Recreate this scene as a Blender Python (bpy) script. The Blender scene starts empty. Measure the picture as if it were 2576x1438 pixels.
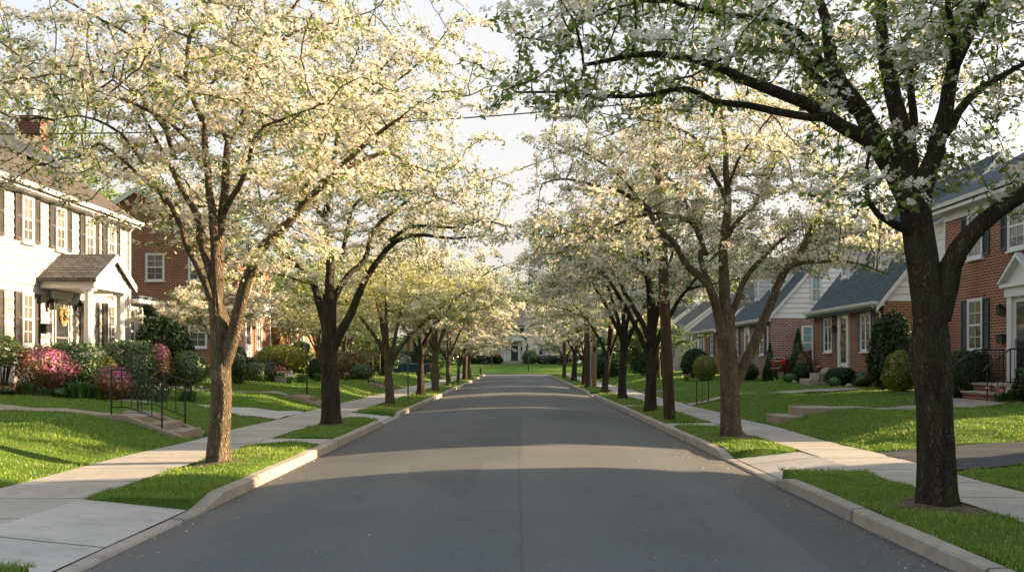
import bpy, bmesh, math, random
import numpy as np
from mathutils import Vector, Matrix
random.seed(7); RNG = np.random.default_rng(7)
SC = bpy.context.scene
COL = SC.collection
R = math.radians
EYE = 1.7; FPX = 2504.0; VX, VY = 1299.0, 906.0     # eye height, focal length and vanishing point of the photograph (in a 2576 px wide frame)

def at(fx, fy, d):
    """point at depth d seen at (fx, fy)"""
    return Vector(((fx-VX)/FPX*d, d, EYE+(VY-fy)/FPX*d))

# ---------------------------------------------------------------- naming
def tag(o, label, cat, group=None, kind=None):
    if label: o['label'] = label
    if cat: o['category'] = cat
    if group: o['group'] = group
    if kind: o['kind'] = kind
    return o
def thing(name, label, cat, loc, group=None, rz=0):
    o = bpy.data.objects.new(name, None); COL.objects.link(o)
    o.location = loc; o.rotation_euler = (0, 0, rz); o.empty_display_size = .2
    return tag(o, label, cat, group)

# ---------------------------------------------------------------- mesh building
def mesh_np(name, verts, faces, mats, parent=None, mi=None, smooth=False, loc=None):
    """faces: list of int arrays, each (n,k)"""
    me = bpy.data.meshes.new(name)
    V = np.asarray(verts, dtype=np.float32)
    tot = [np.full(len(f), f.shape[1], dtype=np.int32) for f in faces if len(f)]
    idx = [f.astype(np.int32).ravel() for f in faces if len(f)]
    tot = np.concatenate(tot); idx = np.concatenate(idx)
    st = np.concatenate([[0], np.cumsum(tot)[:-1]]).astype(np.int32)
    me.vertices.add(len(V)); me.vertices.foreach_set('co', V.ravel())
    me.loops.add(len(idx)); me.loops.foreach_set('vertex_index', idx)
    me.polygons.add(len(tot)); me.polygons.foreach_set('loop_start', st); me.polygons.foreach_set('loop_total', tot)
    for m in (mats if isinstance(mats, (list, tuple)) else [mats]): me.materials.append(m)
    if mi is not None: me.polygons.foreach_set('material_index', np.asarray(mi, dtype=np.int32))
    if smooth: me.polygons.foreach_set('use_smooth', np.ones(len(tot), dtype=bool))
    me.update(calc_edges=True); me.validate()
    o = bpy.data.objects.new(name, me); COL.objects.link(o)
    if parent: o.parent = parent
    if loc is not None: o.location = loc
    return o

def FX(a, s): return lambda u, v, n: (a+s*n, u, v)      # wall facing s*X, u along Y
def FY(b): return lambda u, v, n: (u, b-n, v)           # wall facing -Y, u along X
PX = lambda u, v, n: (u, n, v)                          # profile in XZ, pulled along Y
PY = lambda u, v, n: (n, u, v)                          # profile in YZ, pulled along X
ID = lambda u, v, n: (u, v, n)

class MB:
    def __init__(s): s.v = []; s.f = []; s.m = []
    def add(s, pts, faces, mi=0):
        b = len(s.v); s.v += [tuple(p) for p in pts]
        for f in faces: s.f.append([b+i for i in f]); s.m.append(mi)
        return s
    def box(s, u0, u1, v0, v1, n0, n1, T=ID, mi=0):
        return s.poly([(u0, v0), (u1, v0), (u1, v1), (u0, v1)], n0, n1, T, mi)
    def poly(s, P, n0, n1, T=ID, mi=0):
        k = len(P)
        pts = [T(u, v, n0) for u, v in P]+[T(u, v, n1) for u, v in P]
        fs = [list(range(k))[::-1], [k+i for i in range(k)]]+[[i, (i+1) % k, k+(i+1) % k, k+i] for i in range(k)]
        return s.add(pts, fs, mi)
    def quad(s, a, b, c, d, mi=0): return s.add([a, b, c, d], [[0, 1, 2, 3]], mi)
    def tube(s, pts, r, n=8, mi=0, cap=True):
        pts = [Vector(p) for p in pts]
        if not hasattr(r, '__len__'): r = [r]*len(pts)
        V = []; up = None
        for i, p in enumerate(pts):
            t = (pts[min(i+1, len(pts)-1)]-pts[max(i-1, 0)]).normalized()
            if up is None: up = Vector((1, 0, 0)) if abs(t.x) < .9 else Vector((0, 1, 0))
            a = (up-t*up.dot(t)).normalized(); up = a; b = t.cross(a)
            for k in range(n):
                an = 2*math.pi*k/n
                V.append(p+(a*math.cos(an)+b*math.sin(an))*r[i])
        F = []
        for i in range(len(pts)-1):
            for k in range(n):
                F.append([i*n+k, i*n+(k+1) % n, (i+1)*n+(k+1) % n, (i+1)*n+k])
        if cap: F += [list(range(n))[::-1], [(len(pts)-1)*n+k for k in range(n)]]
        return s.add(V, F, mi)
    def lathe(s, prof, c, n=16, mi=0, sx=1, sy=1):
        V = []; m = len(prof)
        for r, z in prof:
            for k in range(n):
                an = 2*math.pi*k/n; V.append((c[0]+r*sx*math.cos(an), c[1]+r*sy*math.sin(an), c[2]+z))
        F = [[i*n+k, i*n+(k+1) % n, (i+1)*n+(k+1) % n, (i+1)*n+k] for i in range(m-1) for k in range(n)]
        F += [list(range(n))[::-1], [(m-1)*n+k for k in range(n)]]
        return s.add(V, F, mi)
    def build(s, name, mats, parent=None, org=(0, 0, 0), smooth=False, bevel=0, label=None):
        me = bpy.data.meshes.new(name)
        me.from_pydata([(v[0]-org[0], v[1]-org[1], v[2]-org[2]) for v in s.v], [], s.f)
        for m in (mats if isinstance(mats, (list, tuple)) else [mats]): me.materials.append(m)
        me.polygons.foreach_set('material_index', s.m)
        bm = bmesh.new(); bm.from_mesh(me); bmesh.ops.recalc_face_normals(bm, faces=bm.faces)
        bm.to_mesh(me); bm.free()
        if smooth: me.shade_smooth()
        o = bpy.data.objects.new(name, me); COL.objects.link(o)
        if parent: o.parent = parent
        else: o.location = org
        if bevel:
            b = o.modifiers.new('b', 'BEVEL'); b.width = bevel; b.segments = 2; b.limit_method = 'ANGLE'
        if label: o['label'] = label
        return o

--

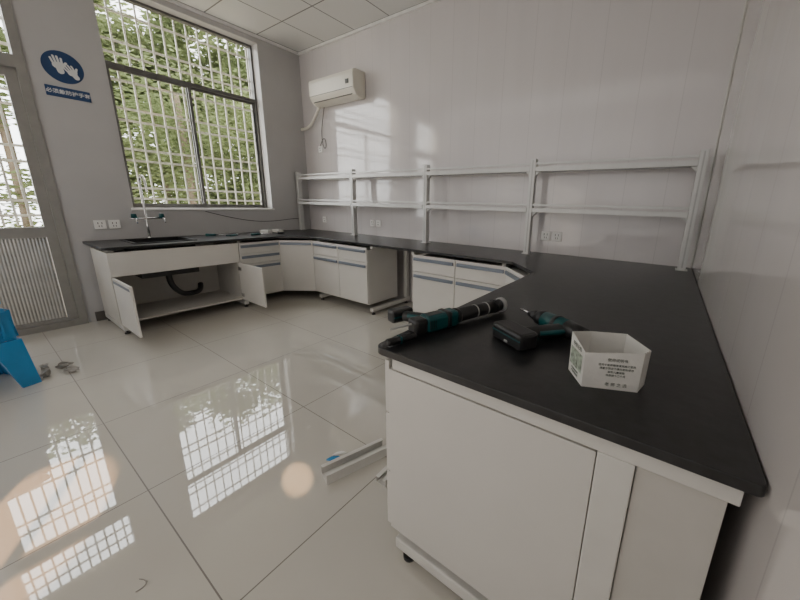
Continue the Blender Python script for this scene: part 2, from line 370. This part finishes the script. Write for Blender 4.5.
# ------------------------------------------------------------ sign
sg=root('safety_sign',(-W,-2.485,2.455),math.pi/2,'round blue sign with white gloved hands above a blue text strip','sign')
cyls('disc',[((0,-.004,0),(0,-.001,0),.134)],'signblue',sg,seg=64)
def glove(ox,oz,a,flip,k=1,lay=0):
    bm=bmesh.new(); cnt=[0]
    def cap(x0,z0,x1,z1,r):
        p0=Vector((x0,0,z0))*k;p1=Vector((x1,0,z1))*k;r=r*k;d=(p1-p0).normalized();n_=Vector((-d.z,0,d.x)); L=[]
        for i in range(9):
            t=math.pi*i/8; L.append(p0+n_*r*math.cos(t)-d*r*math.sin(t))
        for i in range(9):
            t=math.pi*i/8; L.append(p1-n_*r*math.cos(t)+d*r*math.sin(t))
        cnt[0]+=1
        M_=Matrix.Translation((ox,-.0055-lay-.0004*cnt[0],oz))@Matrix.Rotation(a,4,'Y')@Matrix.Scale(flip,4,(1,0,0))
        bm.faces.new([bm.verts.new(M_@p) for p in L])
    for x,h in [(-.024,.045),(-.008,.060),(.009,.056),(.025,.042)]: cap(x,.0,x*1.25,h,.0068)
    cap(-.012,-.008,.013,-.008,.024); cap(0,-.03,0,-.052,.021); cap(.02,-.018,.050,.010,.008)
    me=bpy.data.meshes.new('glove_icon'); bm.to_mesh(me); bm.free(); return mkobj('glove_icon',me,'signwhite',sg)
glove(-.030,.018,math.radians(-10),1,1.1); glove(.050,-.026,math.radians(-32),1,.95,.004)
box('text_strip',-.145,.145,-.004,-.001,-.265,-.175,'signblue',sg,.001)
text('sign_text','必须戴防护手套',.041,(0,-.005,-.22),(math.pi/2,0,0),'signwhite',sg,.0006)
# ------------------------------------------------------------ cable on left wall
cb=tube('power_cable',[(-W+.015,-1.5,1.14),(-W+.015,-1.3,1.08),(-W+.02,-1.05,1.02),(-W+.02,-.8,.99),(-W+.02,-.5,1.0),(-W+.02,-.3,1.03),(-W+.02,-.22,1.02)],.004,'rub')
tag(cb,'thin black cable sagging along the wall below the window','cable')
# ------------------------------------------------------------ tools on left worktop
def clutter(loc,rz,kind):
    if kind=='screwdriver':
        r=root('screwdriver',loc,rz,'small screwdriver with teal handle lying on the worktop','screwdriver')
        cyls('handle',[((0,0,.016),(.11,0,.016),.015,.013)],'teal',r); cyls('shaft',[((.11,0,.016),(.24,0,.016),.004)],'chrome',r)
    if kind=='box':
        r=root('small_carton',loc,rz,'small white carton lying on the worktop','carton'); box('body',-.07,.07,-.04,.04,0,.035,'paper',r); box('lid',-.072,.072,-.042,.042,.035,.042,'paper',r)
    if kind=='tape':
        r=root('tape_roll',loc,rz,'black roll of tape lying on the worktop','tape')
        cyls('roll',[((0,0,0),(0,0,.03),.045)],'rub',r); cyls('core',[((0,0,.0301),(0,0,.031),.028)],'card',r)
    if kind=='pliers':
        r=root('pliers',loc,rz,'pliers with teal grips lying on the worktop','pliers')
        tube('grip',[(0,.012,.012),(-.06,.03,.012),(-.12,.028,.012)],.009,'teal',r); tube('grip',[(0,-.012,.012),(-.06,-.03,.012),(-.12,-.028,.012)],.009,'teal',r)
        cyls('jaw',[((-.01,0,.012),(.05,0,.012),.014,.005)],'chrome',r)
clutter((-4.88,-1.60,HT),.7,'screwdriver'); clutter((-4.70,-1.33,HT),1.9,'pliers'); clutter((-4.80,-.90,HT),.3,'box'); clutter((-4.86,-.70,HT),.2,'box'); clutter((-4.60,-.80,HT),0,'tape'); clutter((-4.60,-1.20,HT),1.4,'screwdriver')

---

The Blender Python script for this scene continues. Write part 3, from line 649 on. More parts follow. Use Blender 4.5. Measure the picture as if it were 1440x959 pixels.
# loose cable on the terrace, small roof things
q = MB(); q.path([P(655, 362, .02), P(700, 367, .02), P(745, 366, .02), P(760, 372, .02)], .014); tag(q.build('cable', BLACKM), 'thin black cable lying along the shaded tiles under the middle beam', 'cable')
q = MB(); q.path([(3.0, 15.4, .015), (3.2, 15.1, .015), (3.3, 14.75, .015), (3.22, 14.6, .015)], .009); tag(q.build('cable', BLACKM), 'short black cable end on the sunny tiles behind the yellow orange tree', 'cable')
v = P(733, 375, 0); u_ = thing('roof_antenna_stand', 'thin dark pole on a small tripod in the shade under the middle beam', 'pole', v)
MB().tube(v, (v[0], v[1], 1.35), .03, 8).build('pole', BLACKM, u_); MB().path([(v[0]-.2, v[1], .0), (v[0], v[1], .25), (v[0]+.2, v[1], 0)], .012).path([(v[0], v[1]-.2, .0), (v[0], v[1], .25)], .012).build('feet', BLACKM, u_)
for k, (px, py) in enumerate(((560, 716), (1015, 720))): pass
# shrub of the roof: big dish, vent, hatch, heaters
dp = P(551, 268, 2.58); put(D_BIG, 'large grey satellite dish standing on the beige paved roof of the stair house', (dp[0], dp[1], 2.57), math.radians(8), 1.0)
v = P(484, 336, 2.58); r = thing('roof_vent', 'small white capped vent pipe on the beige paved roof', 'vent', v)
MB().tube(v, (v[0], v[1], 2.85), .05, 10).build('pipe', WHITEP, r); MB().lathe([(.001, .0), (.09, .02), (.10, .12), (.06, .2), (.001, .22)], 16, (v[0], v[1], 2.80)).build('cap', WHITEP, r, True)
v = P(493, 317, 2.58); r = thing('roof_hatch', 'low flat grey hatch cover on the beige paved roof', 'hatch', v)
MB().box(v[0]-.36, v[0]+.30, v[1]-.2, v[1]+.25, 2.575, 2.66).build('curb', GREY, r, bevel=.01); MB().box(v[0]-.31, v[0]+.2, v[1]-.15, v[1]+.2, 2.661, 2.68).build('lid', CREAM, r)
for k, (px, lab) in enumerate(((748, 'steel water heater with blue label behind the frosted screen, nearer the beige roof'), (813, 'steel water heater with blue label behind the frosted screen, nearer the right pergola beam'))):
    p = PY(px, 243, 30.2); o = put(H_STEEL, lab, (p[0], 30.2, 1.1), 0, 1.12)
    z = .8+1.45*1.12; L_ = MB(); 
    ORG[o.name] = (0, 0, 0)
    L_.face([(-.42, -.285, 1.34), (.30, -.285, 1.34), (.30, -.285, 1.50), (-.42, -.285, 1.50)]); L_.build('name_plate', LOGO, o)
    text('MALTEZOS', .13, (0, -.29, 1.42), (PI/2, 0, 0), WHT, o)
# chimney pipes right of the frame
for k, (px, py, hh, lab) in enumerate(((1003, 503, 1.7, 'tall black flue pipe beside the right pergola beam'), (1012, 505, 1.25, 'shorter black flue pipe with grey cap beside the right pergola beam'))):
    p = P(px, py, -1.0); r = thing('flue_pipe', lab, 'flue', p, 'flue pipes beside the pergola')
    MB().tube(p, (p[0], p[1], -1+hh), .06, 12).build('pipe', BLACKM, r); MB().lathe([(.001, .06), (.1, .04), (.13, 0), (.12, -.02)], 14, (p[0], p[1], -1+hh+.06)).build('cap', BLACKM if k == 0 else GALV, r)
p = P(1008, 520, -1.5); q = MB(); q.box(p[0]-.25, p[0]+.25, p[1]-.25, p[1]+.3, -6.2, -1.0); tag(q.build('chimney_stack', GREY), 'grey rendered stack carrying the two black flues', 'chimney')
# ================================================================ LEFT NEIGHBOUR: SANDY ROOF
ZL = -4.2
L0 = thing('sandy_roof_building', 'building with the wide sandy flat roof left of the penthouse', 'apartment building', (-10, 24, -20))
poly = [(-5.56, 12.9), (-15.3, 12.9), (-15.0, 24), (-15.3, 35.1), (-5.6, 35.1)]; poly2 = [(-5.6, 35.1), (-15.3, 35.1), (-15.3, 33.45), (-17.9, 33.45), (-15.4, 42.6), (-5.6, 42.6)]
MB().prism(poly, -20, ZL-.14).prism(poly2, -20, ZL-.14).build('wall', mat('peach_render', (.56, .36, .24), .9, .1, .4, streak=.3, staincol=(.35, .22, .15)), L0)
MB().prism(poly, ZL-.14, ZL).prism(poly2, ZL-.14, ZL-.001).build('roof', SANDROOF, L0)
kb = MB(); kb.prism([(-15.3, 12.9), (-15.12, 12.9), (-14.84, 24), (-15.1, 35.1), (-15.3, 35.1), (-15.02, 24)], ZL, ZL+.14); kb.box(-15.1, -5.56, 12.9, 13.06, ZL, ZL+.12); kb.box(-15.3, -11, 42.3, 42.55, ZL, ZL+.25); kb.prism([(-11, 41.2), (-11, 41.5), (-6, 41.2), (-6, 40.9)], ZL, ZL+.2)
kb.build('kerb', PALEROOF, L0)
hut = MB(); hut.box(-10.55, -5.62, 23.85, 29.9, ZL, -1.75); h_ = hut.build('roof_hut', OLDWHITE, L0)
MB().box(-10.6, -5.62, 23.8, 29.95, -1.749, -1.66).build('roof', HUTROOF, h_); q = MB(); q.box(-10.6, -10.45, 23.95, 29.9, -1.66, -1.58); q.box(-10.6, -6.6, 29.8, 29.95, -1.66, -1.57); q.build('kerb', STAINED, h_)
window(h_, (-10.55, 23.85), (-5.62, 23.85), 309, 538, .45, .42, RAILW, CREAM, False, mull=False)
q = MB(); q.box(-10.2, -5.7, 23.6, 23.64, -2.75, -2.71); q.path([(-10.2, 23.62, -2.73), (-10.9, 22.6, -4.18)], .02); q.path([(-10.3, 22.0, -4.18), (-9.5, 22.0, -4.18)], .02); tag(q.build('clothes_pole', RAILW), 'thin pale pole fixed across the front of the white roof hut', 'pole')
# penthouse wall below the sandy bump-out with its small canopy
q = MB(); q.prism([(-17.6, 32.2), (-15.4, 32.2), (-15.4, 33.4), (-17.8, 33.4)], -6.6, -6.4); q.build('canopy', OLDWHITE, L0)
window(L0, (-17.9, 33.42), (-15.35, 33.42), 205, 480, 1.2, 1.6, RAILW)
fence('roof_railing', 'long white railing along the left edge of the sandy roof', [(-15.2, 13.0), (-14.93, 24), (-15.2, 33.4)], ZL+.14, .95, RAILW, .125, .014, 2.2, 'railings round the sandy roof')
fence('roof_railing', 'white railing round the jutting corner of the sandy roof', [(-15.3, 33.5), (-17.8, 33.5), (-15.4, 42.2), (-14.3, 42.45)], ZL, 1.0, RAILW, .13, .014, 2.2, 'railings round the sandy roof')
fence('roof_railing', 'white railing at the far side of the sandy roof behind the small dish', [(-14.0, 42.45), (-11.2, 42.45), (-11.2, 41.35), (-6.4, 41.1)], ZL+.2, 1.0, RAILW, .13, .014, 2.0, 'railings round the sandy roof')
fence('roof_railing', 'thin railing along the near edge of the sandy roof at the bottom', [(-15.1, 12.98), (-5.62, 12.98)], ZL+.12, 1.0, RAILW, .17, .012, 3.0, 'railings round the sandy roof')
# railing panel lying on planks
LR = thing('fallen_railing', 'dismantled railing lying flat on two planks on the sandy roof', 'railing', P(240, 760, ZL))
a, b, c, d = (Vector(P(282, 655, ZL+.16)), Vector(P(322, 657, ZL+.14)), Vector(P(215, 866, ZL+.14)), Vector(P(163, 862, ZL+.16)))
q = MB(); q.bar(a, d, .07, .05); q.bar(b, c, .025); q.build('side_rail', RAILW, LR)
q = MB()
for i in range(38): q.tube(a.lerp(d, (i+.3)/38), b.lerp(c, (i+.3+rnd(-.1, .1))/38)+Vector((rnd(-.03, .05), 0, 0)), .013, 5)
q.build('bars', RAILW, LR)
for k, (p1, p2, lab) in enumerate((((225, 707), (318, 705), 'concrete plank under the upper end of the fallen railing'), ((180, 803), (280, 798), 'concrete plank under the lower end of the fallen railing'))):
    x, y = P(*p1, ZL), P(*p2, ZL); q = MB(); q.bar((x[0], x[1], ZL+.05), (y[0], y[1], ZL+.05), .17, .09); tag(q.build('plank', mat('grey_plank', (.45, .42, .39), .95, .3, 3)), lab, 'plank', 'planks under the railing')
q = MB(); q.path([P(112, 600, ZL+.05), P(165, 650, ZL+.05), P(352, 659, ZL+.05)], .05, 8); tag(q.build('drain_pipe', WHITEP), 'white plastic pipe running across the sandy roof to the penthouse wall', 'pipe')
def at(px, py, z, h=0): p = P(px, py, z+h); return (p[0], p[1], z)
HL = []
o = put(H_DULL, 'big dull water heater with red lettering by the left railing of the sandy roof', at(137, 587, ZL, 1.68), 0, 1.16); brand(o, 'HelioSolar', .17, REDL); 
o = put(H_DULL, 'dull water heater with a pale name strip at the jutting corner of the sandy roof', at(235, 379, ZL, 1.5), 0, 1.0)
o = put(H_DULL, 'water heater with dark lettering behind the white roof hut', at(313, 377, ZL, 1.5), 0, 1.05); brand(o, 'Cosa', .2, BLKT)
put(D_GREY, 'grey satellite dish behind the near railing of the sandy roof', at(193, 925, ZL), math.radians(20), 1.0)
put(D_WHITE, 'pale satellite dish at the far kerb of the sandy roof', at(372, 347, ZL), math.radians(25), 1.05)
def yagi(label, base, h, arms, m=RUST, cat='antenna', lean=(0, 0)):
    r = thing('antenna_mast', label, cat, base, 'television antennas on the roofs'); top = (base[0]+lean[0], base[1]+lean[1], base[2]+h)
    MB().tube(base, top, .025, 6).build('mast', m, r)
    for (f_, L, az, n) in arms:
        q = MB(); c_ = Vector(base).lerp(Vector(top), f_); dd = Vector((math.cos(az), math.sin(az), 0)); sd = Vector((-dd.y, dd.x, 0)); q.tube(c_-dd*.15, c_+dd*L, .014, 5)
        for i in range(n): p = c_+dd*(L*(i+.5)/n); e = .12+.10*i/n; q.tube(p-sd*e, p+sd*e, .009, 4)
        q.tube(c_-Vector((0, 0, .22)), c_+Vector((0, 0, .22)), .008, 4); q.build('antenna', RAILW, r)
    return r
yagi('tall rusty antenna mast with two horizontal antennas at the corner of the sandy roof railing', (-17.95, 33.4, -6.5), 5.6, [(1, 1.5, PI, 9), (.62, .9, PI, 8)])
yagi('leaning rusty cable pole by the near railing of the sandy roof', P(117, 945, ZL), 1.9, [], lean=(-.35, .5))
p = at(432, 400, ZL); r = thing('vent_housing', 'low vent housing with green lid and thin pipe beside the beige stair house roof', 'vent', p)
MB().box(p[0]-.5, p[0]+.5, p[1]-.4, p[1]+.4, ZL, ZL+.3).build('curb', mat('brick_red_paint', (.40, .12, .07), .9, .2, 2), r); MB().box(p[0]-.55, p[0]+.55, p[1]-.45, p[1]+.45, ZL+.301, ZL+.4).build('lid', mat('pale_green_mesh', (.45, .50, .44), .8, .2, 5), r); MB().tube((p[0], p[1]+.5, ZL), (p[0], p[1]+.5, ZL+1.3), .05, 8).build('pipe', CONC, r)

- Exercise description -
Retype exactly the lines from the one with "Recreate this scene" through the one with "return Vector(((fx-VX)/FPX*d, d, EYE+(VY-fy)/FPX*d))", both included, and nothing else; leave out the pictures.

- Output of the task -
Recreate this scene as a Blender Python (bpy) script. The Blender scene starts empty. Measure the picture as if it were 2576x1438 pixels.
import bpy, bmesh, math, random
import numpy as np
from mathutils import Vector, Matrix
random.seed(7); RNG = np.random.default_rng(7)
SC = bpy.context.scene
COL = SC.collection
R = math.radians
EYE = 1.7; FPX = 2504.0; VX, VY = 1299.0, 906.0     # eye height, focal length and vanishing point of the photograph (in a 2576 px wide frame)

def at(fx, fy, d):
    """point at depth d seen at (fx, fy)"""
    return Vector(((fx-VX)/FPX*d, d, EYE+(VY-fy)/FPX*d))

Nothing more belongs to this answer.